IGOR MENDES -
A
27ª Vara Criminal do Rio de Janeiro proibiu-me de participar de debate que
ocorrerá no próximo mês de outubro na Universidade Federal de Pernambuco, com o
tema “Situação política atual e os movimentos sociais”. Seria no mínimo
inusitado pensar que alguém disposto a fugir requeresse autorização judicial
para viajar. Não quero, entretanto, entrar no aspecto jurídico da decisão, que
aliás está fundada em motivos que nada têm
a ver com o Código de Processo Penal. Leiam vocês mesmos:
“Indefiro o requerimento formulado na petição
(...) em virtude do réu IGOR MENDES DA SILVA não ter demonstrado que a palestra
que ministrará na UFPE sobre a ‘situação política atual e as perspectivas dos
movimentos sociais’ seja efetivamente ‘imprescindível à sua evolução acadêmica
e profissional’, (...) urgindo salientar
que o referido acusado é ‘estudante do curso de graduação em Geografia’ e que o
tema sequer é afeito à área de
Geografia". (Grifos meus).
O
indeferimento funda-se, como se vê, numa análise “acadêmica” sobre o que é ou
não relevante para a minha formação
profissional, e com isso me agride duplamente, como militante e como geógrafo.
Eu
sou réu no já (tristemente) famoso processo dos 23, que acusa de associação
criminosa armada um heterogêneo grupo de ativistas políticos que teve a
“audácia” de divulgar e participar de manifestações públicas durante a Copa da
FIFA. Após ter revogada minha primeira ordem de prisão preventiva, fui
proibido, pelo TJRJ, de frequentar manifestações, e o fato de ter supostamente
violado tal medida cautelar ensejou novo decreto prisional contra mim, me
levando a sofrer sete meses de encarceramento numa penitenciária de segurança
máxima em Bangu. Decisão recentemente derrubada pelo STJ, juntamente com a
famigerada restrição, por ser esta notoriamente inconstitucional. Levo toda a
minha vida na militância política, movido pela necessidade de fazer algo contra
as injustiças que castigam nosso País e nosso Povo, e lá pelos oito ou nove
anos de idade já participava do grêmio da minha escola municipal (com muito
orgulho!).
Contudo,
ainda que eu não tivesse tal trajetória e os percalços pelos quais passei, sou
um ser humano, intrinsecamente político portanto, o que já é credencial
suficiente para que participe de uma discussão sobre movimentos populares,
expondo e também ouvindo novas experiências.

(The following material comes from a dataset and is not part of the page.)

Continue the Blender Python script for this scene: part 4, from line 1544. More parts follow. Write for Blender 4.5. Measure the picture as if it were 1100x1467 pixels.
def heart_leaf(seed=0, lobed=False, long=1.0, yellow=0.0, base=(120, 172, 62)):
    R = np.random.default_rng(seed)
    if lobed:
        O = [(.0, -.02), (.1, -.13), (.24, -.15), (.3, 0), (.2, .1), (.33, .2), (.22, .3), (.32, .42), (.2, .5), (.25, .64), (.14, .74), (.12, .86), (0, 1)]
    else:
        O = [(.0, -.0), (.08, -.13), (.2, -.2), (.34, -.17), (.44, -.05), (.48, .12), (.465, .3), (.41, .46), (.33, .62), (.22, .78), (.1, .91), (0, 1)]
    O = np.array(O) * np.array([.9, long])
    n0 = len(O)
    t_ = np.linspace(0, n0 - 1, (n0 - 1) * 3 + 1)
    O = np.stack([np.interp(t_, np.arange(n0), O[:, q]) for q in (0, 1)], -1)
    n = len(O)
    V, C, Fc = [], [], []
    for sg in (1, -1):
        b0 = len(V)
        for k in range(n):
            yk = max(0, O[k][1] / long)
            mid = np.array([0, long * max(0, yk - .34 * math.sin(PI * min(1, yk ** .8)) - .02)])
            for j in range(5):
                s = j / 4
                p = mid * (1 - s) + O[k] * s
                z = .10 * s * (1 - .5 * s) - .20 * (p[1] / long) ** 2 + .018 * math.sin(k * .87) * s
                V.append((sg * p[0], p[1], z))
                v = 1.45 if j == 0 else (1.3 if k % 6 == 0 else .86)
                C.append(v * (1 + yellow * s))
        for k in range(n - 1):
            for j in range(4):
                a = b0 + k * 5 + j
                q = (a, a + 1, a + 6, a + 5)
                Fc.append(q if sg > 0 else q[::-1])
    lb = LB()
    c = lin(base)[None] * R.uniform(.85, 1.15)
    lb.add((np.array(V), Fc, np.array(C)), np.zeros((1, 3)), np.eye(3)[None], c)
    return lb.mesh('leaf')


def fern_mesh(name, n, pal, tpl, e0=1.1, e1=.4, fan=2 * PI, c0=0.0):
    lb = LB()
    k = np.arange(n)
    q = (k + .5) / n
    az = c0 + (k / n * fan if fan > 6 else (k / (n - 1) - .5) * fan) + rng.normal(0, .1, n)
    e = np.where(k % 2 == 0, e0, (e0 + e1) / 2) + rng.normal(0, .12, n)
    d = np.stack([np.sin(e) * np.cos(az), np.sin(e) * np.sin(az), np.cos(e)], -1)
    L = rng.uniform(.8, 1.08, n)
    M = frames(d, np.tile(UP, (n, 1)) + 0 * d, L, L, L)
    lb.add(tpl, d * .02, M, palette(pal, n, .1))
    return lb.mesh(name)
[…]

O que é sim fundamental para a
minha formação em todos os sentidos, inclusive
acadêmica. Ademais, o direito de livre-expressão é, ao menos em tese,
assegurado a todos os brasileiros pela Constituição em vigor.
Geografia
não tem nada a ver com movimentos sociais?!
A
Geografia participa do tronco comum das ciências sociais, porque claro, o
espaço geográfico nada mais é que o grande palco onde as sociedades humanas
travam suas disputas, suas lutas, transformam à natureza e a si próprias num
permanente processo de contradições, construções, rupturas e revoluções. Livros
como “A geografia da fome”, de Josué
de Castro, são mesmo indispensáveis para entendermos o Brasil e sua gente, para
não falar na imorredoura obra do professor Milton Santos, perseguido pelo
regime militar fascista, para o qual “a
Geografia brasileira seria outra se todos os brasileiros fossem verdadeiros
cidadãos”. O
mestre Ruy Moreira, com quem tive o privilégio de ter aulas no início da minha
graduação na UFF, cunhou a já clássica, e combativa frase, “A geografia serve para desvendar as máscaras sociais”.
Dizer
que a Geografia nada tem a ver com os movimentos sociais é decretar a sua morte.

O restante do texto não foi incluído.